START
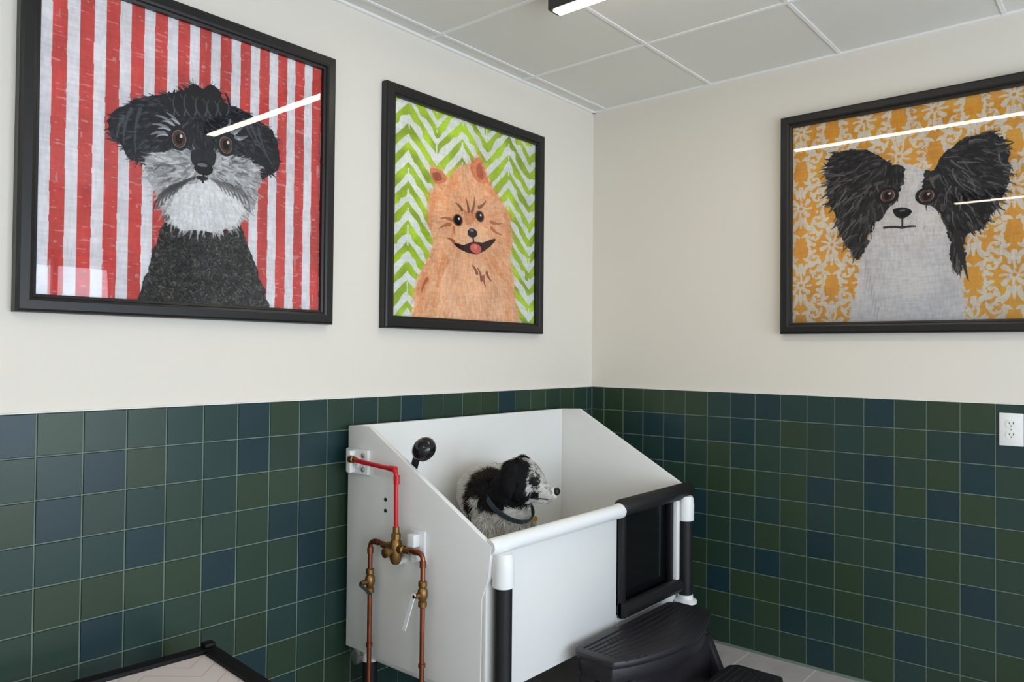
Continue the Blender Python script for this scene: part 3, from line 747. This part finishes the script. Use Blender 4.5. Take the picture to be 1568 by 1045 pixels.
lathe('plate_screw', [(0.003, 0), (0.003, 0.001)], (-0.0155, yc, zc), (-1, 0, 0), M_steel, OG, 10)

# ------------------------------------------------------------------ the dog
D = group('border_collie_mix_dog')
Fh = Vector((0.42, -0.89, -0.17)).normalized()
Sh = Vector((0, 0, 1)).cross(Fh).normalized()
if Sh.dot(Vector((-1, 0, 0))) < 0: Sh = -Sh
Uh = Fh.cross(Sh)
if Uh.z < 0: Uh = -Uh
SK = Vector((-1.150, -0.470, 0.893))
def HP(a, b, c): return SK+Fh*a+Sh*b+Uh*c
HA = (Fh, Sh, Uh)
blobs = []
def ball(p, r, sc=(1, 1, 1), axes=None): blobs.append((Vector(p), r, sc, axes))
def chain(pts, n=7):
    for (p, r), (q, s) in zip(pts[:-1], pts[1:]):
        p = Vector(p); q = Vector(q)
        for k in range(n+1):
            t = k/n; ball(p.lerp(q, t), r*(1-t)+s*t)
ball(HP(-0.005, 0, 0.006), 0.074, (1.05, 0.98, 0.92), HA)
ball(HP(0.028, 0, -0.004), 0.062, (1.0, 1.0, 0.90), HA)
for k in range(8):
    t = k/7; ball(HP(0.050+0.060*t, 0, -0.024-0.010*t), 0.048-0.013*t, (1, 0.86, 0.84), HA)
for k in range(6):
    t = k/5; ball(HP(0.02+0.078*t, 0, -0.060-0.002*t), 0.038-0.014*t, (1, 0.95, 0.72), HA)
ball(HP(0.010, 0.044, -0.036), 0.040); ball(HP(0.010, -0.044, -0.036), 0.040)
ball(HP(0.048, 0.027, 0.022), 0.021); ball(HP(0.048, -0.027, 0.022), 0.021)
chain([(HP(-0.025, 0, -0.03), 0.070), ((-1.160, -0.405, 0.810), 0.084), ((-1.162, -0.365, 0.765), 0.098)])
chain([((-1.160, -0.365, 0.765), 0.098), ((-1.155, -0.30, 0.79), 0.106), ((-1.105, -0.225, 0.80), 0.104), ((-1.01, -0.190, 0.80), 0.096), ((-0.91, -0.190, 0.79), 0.092)])
chain([((-1.160, -0.35, 0.70), 0.088), ((-1.11, -0.26, 0.70), 0.085), ((-0.98, -0.20, 0.745), 0.07)])
ball((-1.164, -0.410, 0.740), 0.080)
for sx_, sy_ in ((-1.215, -0.375), (-1.095, -0.425)):
    chain([((sx_, sy_+0.02, 0.72), 0.055), ((sx_-0.002, sy_+0.025, 0.62), 0.036), ((sx_, sy_+0.005, 0.53), 0.024), ((sx_, sy_, 0.46), 0.021)])
    ball((sx_+0.004, sy_-0.012, 0.441), 0.026, (1.0, 1.25, 0.75))
for sx_, sy_ in ((-0.93, -0.255), (-0.87, -0.135)):
    chain([((sx_+0.01, sy_+0.005, 0.76), 0.065), ((sx_-0.05, sy_-0.01, 0.64), 0.046), ((sx_+0.035, sy_, 0.545), 0.024), ((sx_+0.015, sy_, 0.46), 0.020)])
    ball((sx_-0.002, sy_-0.004, 0.441), 0.025, (1.25, 1.0, 0.75))
chain([((-0.85, -0.18, 0.82), 0.03), ((-0.80, -0.18, 0.78), 0.028), ((-0.775, -0.18, 0.68), 0.030), ((-0.76, -0.19, 0.60), 0.018)])

def blob_mesh(name, bl, voxel=0.007, smooth=6):
    bm = bmesh.new()
    for p, r, sc, ax in bl:
        ret = bmesh.ops.create_icosphere(bm, subdivisions=2, radius=r)
        ax_ = ax or (Vector((1, 0, 0)), Vector((0, 1, 0)), Vector((0, 0, 1)))
        for v in ret['verts']:
            c = v.co.copy(); v.co = p+ax_[0]*c.x*sc[0]+ax_[1]*c.y*sc[1]+ax_[2]*c.z*sc[2]
    me = bpy.data.meshes.new(name); bm.to_mesh(me); bm.free()
    o = bpy.data.objects.new(name, me); scene.collection.objects.link(o)
    m = o.modifiers.new('r', 'REMESH'); m.mode = 'VOXEL'; m.voxel_size = voxel; m.use_smooth_shade = True
    s = o.modifiers.new('s', 'SMOOTH'); s.factor = 0.6; s.iterations = smooth
    bpy.context.view_layer.update()
    dg = bpy.context.evaluated_depsgraph_get()
    me2 = bpy.data.meshes.new_from_object(o.evaluated_get(dg))
    o.modifiers.clear(); o.data = me2
    for p in me2.polygons: p.use_smooth = True
    return o

WHITE = np.array(rgb(232, 227, 221)); BLK = np.array(rgb(24, 23, 25)); GREY = np.array(rgb(120, 116, 114)); BRN = np.array(rgb(50, 36, 28))
EYE = (0.058, 0.038, 0.008)
def coat(p):
    d = p-SK; a, b, c = d.dot(Fh), d.dot(Sh), d.dot(Uh)
    n = mnoise.noise(p*30); n2 = mnoise.noise(p*120)
    if d.length < 0.18 and a > -0.050 and c > -0.095:
        ed = math.hypot((a-EYE[0]), (c-EYE[2]))
        speck = n2+0.5*n
        if abs(b)+0.010*n < 0.026 and c > 0.0: return WHITE*(0.9 if speck < 0.15 else 0.4)
        if a > 0.080+0.01*n: return WHITE*(0.95 if speck < 0.24 or c < -0.035 else 0.4)
        if ed < 0.017: return BLK
        if a > 0.034 and c > -0.034: return WHITE*0.8 if speck < -0.02 else GREY*0.6
        if c < -0.064+0.01*n and a > 0.04: return WHITE*0.85
        return BLK*(1+0.6*max(0, n2))
    x, y, z = p
    if z > 0.790+0.02*n and y < -0.335: return BLK
    if y < -0.335: return WHITE*(0.92+0.1*n)
    if z > 0.82+0.02*n and -0.335 <= y < -0.265 and x < -1.08: return BLK if n > -0.1 else BRN
    if abs((y+0.278)+0.02*n) < 0.016 and z < 0.86 and x < -1.14: return BRN*0.6
    q = mnoise.noise(Vector((x*9+3.1, y*9, z*7+1.7)))
    if q > 0.30: return BLK
    return WHITE*(0.92+0.1*n)
def paint(o, fn):
    me = o.data
    ca_ = me.color_attributes.new('Col', 'FLOAT_COLOR', 'POINT')
    arr = np.ones((len(me.vertices), 4), np.float32)
    for i, v in enumerate(me.vertices): arr[i, :3] = np.clip(fn(v.co), 0, 1)
    ca_.data.foreach_set('color', arr.ravel())
M_fur = attr_material('dog_fur', 0.75, spec=0.2)
body = blob_mesh('body', blobs, 0.0065, 5)
body.parent = D; body.data.materials.clear(); body.data.materials.append(M_fur)
paint(body, coat)
def grow_fur(o, fn, n, name, lenf, flow, seed=1, wid=0.0012):
    r = random.Random(seed)
    me = o.data; polys = me.polygons
    areas = np.array([p.area*(4.0 if (p.center-SK).length < 0.17 else 1.0)*(0.25 if p.center.z < 0.6 else 1) for p in polys]); cs = np.cumsum(areas); tot = cs[-1]
    verts = []; faces = []; cols = []
    for _ in range(n):
        i = int(np.searchsorted(cs, r.random()*tot)); p = polys[min(i, len(polys)-1)]
        vs = [me.vertices[k] for k in p.vertices]
        w = [r.random() for _ in vs]; sw = sum(w)
        pos = Vector((0, 0, 0)); nr = Vector((0, 0, 0))
        for k, v in enumerate(vs): pos += v.co*(w[k]/sw); nr += v.normal*(w[k]/sw)
        nr.normalize()
        L, lift, ws = lenf(pos)
        if L <= 0: continue
        L *= r.uniform(0.6, 1.25)
        fl = flow(pos)+Vector((r.gauss(0, .22), r.gauss(0, .22), r.gauss(0, .22)))
        # wavy locks: neighbouring hairs bend together
        fl += Vector((mnoise.noise(pos*38), mnoise.noise(pos*38+Vector((7, 3, 1))), mnoise.noise(pos*38+Vector((2, 9, 5)))))*0.8
        tdir = (fl-nr*fl.dot(nr))
        if tdir.length < 1e-4: continue
        tdir.normalize()
        side_ = nr.cross(tdir).normalized()
        b = len(verts)
        base = pos-nr*0.0004
        m1 = base+(nr*lift+tdir*0.8)*L*0.5
        tip = m1+(nr*0.15*lift+tdir)*L*0.55
        W = wid*ws*r.uniform(0.7, 1.4)
        verts += [base-side_*W, base+side_*W, m1+side_*W*0.8, m1-side_*W*0.8, tip]
        faces += [(b, b+1, b+2, b+3), (b+3, b+2, b+4)]
        c = np.array(fn(pos))*r.uniform(0.78, 1.18)
        cols += [c*0.85, c*0.85, c, c, c*1.05]
    m = bpy.data.meshes.new(name); m.from_pydata([tuple(v) for v in verts], [], faces)
    arr = np.ones((len(verts), 4), np.float32); arr[:, :3] = np.clip(np.array(cols), 0, 1)
    at = m.color_attributes.new('Col', 'FLOAT_COLOR', 'POINT'); at.data.foreach_set('color', arr.ravel())
    m.materials.append(M_fur)
    oo = bpy.data.objects.new(name, m); scene.collection.objects.link(oo); oo.parent = D
    return oo
E1, E2 = HP(EYE[0]+0.006, EYE[1]+0.002, EYE[2]), HP(EYE[0]+0.006, -EYE[1]-0.002, EYE[2])
NOSEP = HP(0.140, 0, -0.022)
def lenf(p):
    d = p-SK
    if d.length < 0.17 and d.dot(Fh) > -0.05:
        a = d.dot(Fh); c = d.dot(Uh)
        if min((p-E1).length, (p-E2).length) < 0.015: return 0.0, 0.2, 1
        if (p-NOSEP).length < 0.020: return 0.0, 0.2, 1
        if c < -0.03 and a < 0.05: return 0.026, 0.6, 0.9
        return (0.017, 0.55, 0.8) if a < 0.050 else (0.0100, 0.5, 0.6)
    if p.z < 0.5: return 0.007, 0.4, 1
    return 0.034, 0.7, 1
def flow(p):
    d = p-SK
    if d.length < 0.17 and d.dot(Fh) > -0.05:
        return -Fh*1.0+Vector((0, 0, -0.5))
    return Vector((0.25, 0.35, -0.9))
grow_fur(body, coat, 60000, 'fur_coat', lenf, flow, 5)
def ear(name, s):
    pts = [(HP(-0.020, 0.040*s, 0.060), 0.018), (HP(-0.026, 0.064*s, 0.054), 0.022), (HP(-0.032, 0.082*s, 0.022), 0.027), (HP(-0.030, 0.087*s, -0.015), 0.025), (HP(-0.022, 0.086*s, -0.050), 0.012)]
    bl = []
    for (p, r), (q, t_) in zip(pts[:-1], pts[1:]):
        for k in range(6):
            t = k/5; bl.append((p.lerp(q, t), r*(1-t)+t_*t, (1.1, 0.34, 1.0), HA))
    o = blob_mesh(name, bl, 0.005, 3); o.parent = D
    o.data.materials.clear(); o.data.materials.append(M_fur)
    fn = lambda p: BLK*(1.0+0.5*mnoise.noise(p*60))
    paint(o, fn)
    grow_fur(o, fn, 3500, name+'_fur', lambda p: (0.021, 0.45, 1), lambda p: Vector((0, 0.1, -1))-Fh*0.3, 9)
ear('ear_near', 1); ear('ear_far', -1)
M_nose = material('dog_nose', rgb(16, 15, 17), 0.3, var=0.2, scale=200, bump=0.4, bscale=500)
M_eye = material('dog_eye', rgb(30, 18, 12), 0.05, var=0.1, coat=1.0)
def ellipsoid(name, p, r, sc, mat, axes=HA):
    bm = bmesh.new(); bmesh.ops.create_uvsphere(bm, u_segments=24, v_segments=16, radius=r)
    for v in bm.verts:
        c = v.co.copy(); v.co = p+axes[0]*c.x*sc[0]+axes[1]*c.y*sc[1]+axes[2]*c.z*sc[2]
    me = bpy.data.meshes.new(name); bm.to_mesh(me); bm.free(); me.materials.append(mat)
    for q in me.polygons: q.use_smooth = True
    o = bpy.data.objects.new(name, me); scene.collection.objects.link(o); o.parent = D
    return o
ellipsoid('nose', HP(0.137, 0, -0.022), 0.0185, (0.75, 1.1, 0.85), M_nose)
for nm, s in (('near', 1), ('far', -1)):
    ellipsoid('eyelid_'+nm, HP(EYE[0]+0.002, EYE[1]*s*1.0, EYE[2]), 0.0140, (0.9, 0.8, 0.8), M_nose)
    ellipsoid('eye_'+nm, HP(EYE[0]+0.007, EYE[1]*s*1.06, EYE[2]), 0.0115, (1, 0.85, 0.85), M_eye)
tube('mouth_line', [HP(0.128, 0.010, -0.052), HP(0.112, 0.026, -0.054), HP(0.09, 0.036, -0.054), HP(0.066, 0.044, -0.055)], 0.0022, M_nose, D, fil=0.01, seg=8)
cc = Vector((-1.162, -0.412, 0.790)); ax = (HP(-0.02, 0, -0.03)-Vector((-1.165, -0.350, 0.730))).normalized()
e1 = ax.cross(Vector((1, 0, 0))).normalized(); e2 = ax.cross(e1)
verts = []; faces = []; n = 40; R0 = 0.102
for k in range(n):
    a = 2*math.pi*k/n; rd = e1*math.cos(a)+e2*math.sin(a)
    for (dr, dh) in ((0, -0.010), (0.004, -0.009), (0.004, 0.009), (0, 0.010)):
        verts.append(cc+rd*(R0+dr)+ax*dh)
for k in range(n):
    b = (k+1) % n
    for i in range(4): faces.append((k*4+i, k*4+(i+1) % 4, b*4+(i+1) % 4, b*4+i))
M_collar = material('collar_fabric', rgb(40, 56, 64), 0.6, var=0.4, scale=80)
mk('collar', verts, faces, M_collar, D, smooth=True)
M_tag = material('tag_metal', rgb(200, 165, 60), 0.3, 0.9, var=0.1)
lathe('collar_tag', [(0.011, 0), (0.011, 0.002)], cc+Vector((0.045, -0.090, -0.055)), (-0.6, -0.8, 0), M_tag, D, 16)

# ------------------------------------------------------------------ world
w = bpy.data.worlds.new('world'); scene.world = w; w.use_nodes = True
bg = w.node_tree.nodes['Background']
sky = w.node_tree.nodes.new('ShaderNodeTexSky'); sky.sky_type = 'HOSEK_WILKIE'; sky.turbidity = 4
w.node_tree.links.new(sky.outputs[0], bg.inputs[0]); bg.inputs[1].default_value = 0.6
END
> _Directive_
Go from the first line of the listing to the line holding "M_steel, OG, 10)" and, please, transcribe those lines exactly, both included, with no pictures.

> _Full solution_
Continue the Blender Python script for this scene: part 3, from line 747. This part finishes the script. Use Blender 4.5. Take the picture to be 1568 by 1045 pixels.
lathe('plate_screw', [(0.003, 0), (0.003, 0.001)], (-0.0155, yc, zc), (-1, 0, 0), M_steel, OG, 10)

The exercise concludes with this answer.